By constructing the secondary core of
an induction motor of hardened magnet steel, in place of the usual
annealed low-loss silicon-steel laminations, the secondary hysteresis
loss can be greatly magnified, producing effective synchronous motor
action.
Such hysteresis motors, having smooth
rotor surfaces without secondary teeth or windings, give extremely
uniform torque, are practically noiseless, and give substantially the
same torque from standstill all the way up to synchronous speed.
A hysteresis motor is a true
synchronous motor, with its load torque produced by an angular shift
between the axis of rotating primary mmf and the axis of secondary
magnetization. When the load torque exceeds the maximum hysteresis
torque, the secondary magnetization axis slips on the rotor, giving
the same effect as a friction brake set for a fixed torque.
Despite the interesting characteristics
of this type of motor, it is limited to small sizes, because of the
inherently small torque derivable from hysteresis losses.
Only moderate flux densities are
practicable, owing to the excessive excitation losses required to
produce high densities in hard magnet steel, and, therefore, about 20
W/lb of rotor magnet steel represents the maximum useful synchronous
power on 60 Hz.
Hysteresis motors have found an
important use for phonograph-motor drives, their synchronous speed
enabling a governor to be dispensed with and freedom from tone waver
to be secured.
The Telechron motor, which is so widely
used for operating electric clocks, also operates on the
hysteresis-motor principle.
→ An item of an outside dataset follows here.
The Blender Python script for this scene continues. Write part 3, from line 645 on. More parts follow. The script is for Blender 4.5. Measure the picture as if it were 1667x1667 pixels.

In the Telechron motor, a 2-pole rotating
field is produced in a cylindrical air space, and into this space is
introduced a sealed thin-metal cylinder containing a shaft carrying
one or more hardened magnet-steel disks, driving a gear train.
The 60-Hz magnetic field causes the
steel disks to revolve at 3600 r/min, driving through the gears a
low-speed shaft, usually 1 r/min, which merges from the sealed
cylinder through a closely fitting bushing designed to minimize oil
leakage.
Although the magnetic field has to
cross a very considerable air-gap length and pass through the tin
walls of the metal cylinder, the power required to drive a
well-designed clock is so small that sample output is obtained with
only about 2-W input for ordinary household-clock sizes.
The hysteresis motor has been displaced
for phonograph and tape-reel drives by the transistor-driven
brushless dc motor. It has been displaced for electric clocks by
solid-state circuits with digital readout.